Helen is a gregarious child. Only nine years old and in the 3rd grade. She seems older. She is a chatterbox who, with much enthusiasm, can cover myriad topics in great detail in minutes. She is quick with a hug and a kind word. Her empathy towards others is mentioned by teachers who relate how she befriends special needs children who she helps with work and play.

Helen with Mac the dog.

By the time I stumbled out to the kitchen and sat with my cup of coffee, Helen and her sister Clara were already out the door and into the sunshine; they, too, knew it was the kind of day for outside play. Next to my coffee cup was a sheet of unlined pink paper folded in quarters with hand-written words: To: Grandpa.

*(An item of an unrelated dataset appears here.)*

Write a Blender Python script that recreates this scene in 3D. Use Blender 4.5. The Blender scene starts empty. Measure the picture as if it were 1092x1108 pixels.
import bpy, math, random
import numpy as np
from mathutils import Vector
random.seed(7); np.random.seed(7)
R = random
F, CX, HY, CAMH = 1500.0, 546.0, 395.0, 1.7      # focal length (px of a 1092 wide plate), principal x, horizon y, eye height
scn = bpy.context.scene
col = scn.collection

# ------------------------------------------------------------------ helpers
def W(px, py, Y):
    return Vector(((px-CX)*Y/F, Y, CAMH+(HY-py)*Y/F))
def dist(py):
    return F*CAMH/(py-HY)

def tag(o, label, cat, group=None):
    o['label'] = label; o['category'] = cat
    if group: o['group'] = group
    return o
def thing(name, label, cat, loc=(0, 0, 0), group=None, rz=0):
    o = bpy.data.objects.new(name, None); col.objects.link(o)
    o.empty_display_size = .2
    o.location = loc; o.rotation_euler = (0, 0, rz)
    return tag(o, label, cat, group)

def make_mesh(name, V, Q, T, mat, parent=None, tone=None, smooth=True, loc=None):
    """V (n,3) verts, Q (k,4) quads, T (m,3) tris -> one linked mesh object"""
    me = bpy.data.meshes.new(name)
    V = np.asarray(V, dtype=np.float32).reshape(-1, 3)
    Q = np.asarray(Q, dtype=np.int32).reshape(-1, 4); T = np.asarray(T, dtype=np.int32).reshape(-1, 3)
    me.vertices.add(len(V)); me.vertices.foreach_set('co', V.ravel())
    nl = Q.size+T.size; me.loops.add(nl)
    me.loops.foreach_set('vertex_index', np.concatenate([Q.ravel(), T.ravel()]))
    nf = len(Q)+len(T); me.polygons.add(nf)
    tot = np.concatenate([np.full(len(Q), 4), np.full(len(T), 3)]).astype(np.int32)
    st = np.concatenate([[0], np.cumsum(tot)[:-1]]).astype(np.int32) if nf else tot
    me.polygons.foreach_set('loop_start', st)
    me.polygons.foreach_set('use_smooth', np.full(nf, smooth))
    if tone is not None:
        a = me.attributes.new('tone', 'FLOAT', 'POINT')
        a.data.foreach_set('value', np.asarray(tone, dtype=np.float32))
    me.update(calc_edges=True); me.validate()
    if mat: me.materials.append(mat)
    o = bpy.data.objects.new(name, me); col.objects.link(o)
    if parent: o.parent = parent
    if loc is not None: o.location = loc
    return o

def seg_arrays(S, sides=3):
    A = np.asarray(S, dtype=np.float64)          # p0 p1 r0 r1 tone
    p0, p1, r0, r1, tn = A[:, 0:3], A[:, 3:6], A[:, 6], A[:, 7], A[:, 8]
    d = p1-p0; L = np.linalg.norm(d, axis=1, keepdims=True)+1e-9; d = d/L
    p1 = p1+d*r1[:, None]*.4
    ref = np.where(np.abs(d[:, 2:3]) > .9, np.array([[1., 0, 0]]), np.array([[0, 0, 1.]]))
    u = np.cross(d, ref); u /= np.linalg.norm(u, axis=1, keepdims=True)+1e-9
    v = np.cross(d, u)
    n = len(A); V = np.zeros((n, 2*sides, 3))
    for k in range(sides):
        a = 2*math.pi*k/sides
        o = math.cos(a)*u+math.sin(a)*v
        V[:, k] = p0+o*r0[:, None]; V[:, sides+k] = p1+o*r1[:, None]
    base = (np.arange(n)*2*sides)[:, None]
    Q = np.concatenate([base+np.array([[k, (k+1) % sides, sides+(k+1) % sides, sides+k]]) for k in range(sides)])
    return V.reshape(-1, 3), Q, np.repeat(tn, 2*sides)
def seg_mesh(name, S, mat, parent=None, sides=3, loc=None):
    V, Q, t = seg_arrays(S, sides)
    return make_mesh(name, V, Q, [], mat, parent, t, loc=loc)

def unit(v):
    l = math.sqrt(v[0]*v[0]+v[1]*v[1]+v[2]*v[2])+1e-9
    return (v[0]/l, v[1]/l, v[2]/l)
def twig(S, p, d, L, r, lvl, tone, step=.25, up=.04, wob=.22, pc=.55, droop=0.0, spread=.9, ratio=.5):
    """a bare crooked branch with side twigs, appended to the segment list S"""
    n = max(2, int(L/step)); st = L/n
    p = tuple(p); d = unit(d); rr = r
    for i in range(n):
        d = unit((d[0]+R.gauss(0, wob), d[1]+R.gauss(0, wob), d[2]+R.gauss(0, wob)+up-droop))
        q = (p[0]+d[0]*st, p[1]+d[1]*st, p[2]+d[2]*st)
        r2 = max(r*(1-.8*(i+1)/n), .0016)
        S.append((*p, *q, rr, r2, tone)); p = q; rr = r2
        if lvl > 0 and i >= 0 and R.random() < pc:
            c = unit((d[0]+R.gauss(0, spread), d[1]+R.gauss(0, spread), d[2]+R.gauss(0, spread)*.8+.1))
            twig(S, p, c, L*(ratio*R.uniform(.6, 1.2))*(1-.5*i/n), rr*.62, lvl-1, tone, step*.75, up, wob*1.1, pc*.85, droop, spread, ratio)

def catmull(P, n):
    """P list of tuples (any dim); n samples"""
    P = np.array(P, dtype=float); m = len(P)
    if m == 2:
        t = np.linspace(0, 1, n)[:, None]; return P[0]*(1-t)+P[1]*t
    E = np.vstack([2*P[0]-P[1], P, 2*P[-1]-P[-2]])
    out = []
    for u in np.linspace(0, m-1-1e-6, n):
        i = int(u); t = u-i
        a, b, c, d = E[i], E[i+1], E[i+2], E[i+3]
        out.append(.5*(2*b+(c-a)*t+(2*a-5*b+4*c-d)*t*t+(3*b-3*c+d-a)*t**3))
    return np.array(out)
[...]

I opened the folded sheet. At the top of the page was written:

Hope you get well! From: Helen.

A Get Well Letter from Granddaughter Helen.

On the left was a drawing, indistinguishable until I read her words. The drawing was a “portal”. Or a cave, with mushrooms and three-dimensional crystals growing on its sides—through the entrance, a winding path. Below the drawing, a poem (her spelling):

Where does this lead?

What will it do?

Why am I asking questions?

Will it be luxary?

Well, this portal will lead too no where

If you go through you will come back too the same place

Because that portal chooses what’s best

And it will take you too the right place for you

And too the place where people love you.

With moist eyes, I sat at the table a long while with a coffee cup in one hand and the get-well-letter in the other, wondering how this mere child, in the span of an hour before she fetched me for breakfast, could envisage this lovely story and then put it in words, and on paper, on my behalf. I’ve heard that truth, creativity, imagination, love, kindness, compassion—are already inside us but not always found, exercised, and shared. This little girl is showing me how.

Helen, on a snowy day last winter.

I finished my coffee. I didn’t feel grumpy anymore. But it had nothing to do with a caffeine fix. Instead, I realized how blessed I was to have this child in my life. Instead of gazing out the window wishing I was splitting firewood or maintaining my motorcycles, I resolved to spend some time on this warm, sunny day exploring with her the pathway to her imagination.

With Helen at her home over the holiday.